Conversion rates are rarely the same from company to company or industry to industry. Knowing the benchmark for your field can help you accurately gauge how well your e-commerce site is performing. For most industries, an average conversion rate is around 2%, but it can vary dramatically depending on the specifics of the field.
Image via Unsplash by josealjovin
What Factors Drive Conversion Rate?
Besides industry, several other factors influence conversion rate, including:
- Type of product — You can expect a difference in conversion rate between a product like paper towels, which people need to replace frequently, and a coffee mug, which has a longer life.
- Cost of the product — High-cost products like computers will have a lower conversion rate than low-cost products like books.
- Traffic source — Whether your customers find you through a third-party website or search for your product or company directly can affect whether or not they make a purchase.

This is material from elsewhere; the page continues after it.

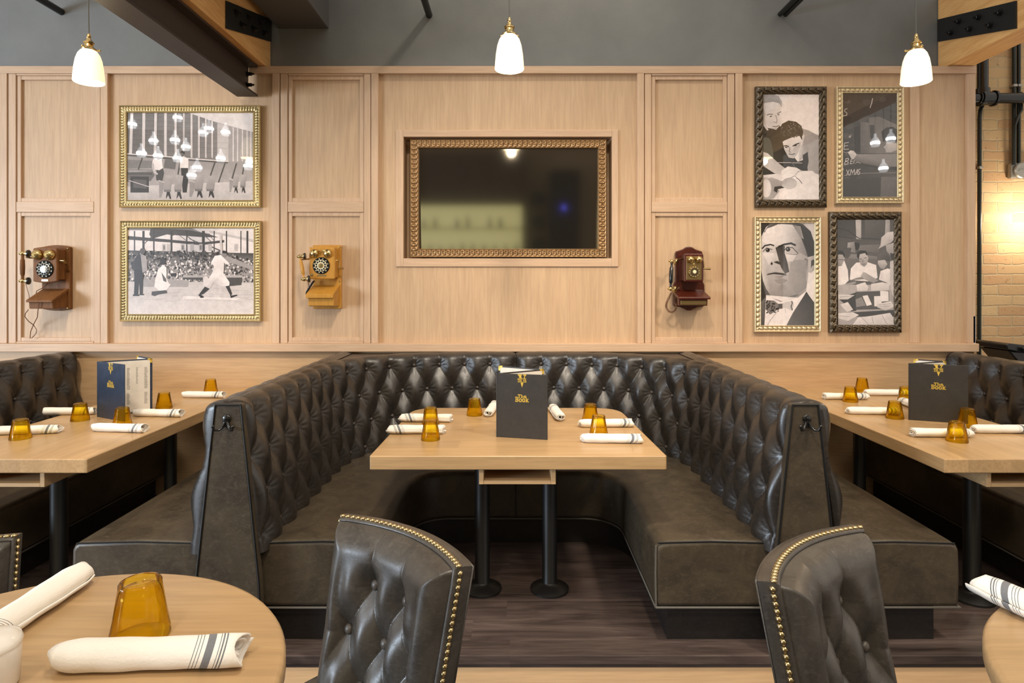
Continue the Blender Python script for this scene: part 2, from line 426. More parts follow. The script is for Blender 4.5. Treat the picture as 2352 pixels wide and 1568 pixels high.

- Type of device — Mobile devices, tablets, laptops, and desktop computers all have varying levels of purchasing ease for different consumers.
- Platform — Some e-commerce sites are easier to use on different platforms like iOS, Windows, Android, and others.
- Location — Depending on the location of the buyer and the business, additional costs like shipping rates or delivery delays may impede conversions.
What Are Some Different Ways to Measure Conversion Rate?
You can measure your conversion rate in a few different ways. Usually, businesses compare their conversion rate to an industry average. This allows the company to see how they’re performing relative to others in the sector. The most common formula for conversion rate is:
Total store transactions / total visits to website x 100 = e-commerce conversion rate percentage
When looking at average conversion rates, you can use a variety of measurements to compare your businesses rate to other averages:
- Country — Different countries throughout the world have different e-commerce conversion rates for you to compare to.
- Channel or source — You can also measure conversion rate by how the customer found your website to see which is most effective.
- Product — Some products are higher sellers than others. Looking at the conversion rates for individual products can help you make other important product marketing decisions.
- Device — Knowing if you’re you getting the most traffic from mobile or desktop devices can help you optimize your site for those specific visitors.
- Industry — Industry averages help you see how your conversion rates compare to others in your field.
Tips for Improving Your Conversion Rate
Use these tips to help you optimize your e-commerce site for higher customer conversions:
- Use analytics tools like Inspectlet.
- Keep your checkout process as simple as possible.
- Set goals for your e-commerce website.
- Get data from all of the sites that direct consumers to your e-commerce site.
- Ensure your website is easy to navigate.
- Speed up your site, both for mobile and desktop devices.
- Include authentic reviews on your website.
- Provide the opportunity for customers to add product reviews.
- Consider providing free shipping.
- Run experiments and change your website to improve efficacy.
- Remind customers about their abandoned carts.
- Provide easy access to customer service.
- Include live chat support.
- Make purchasing a sense of urgency on your site.
- Perform A/B testing.
- Ensure your site has high-quality content.
- Include excellent images.
- Place videos on your page.
- Add a game-like pop-up after checkout.
- Hook your customers with tidbits of information.
- Optimize from the bottom of your sales funnel to the top.
- Create a dedicated landing page for traffic coming from different sites to yours.
- Provide a product guarantee to sway unsure buyers.
- Find a specific niche in the market and highlight it on your site.
- Offer coupons to your customers.
- Keep your discount code box hard to find at checkout.
- Include multiple payment options at checkout.
- Segment your traffic for easier analysis.
- Regularly assess and use the data from your website to improve your business.
- Keep your pricing competitive with others in the industry.
- Add badges or language to indicate that your checkout process is safe and secure.
- Ensure your customers can find the product they want.
- Offer filtering options to make finding the right product easier.
- Make it easy for your customers to see what’s in their shopping cart.
- Allow customers to check out as guests rather than making them create accounts.
- Ensure that your important buttons like “check out” and “add to cart” are easy to see.
- Include useful content on your website.
- Capture emails whenever possible to make it easy to follow up with potential customers.
- Make it clear why your products are the best.
- Check your spelling and grammar throughout your website.
- Include progress bars at checkout so that customers know roughly how long the process will take.
- Use a program or widget that allows customers to add coupon codes to their cart immediately.
Knowing your own e-commerce conversion rate is great, but it’s important to compare it to averages to understand how you’re performing. Take steps to optimize your e-commerce website for the best possible conversion rate.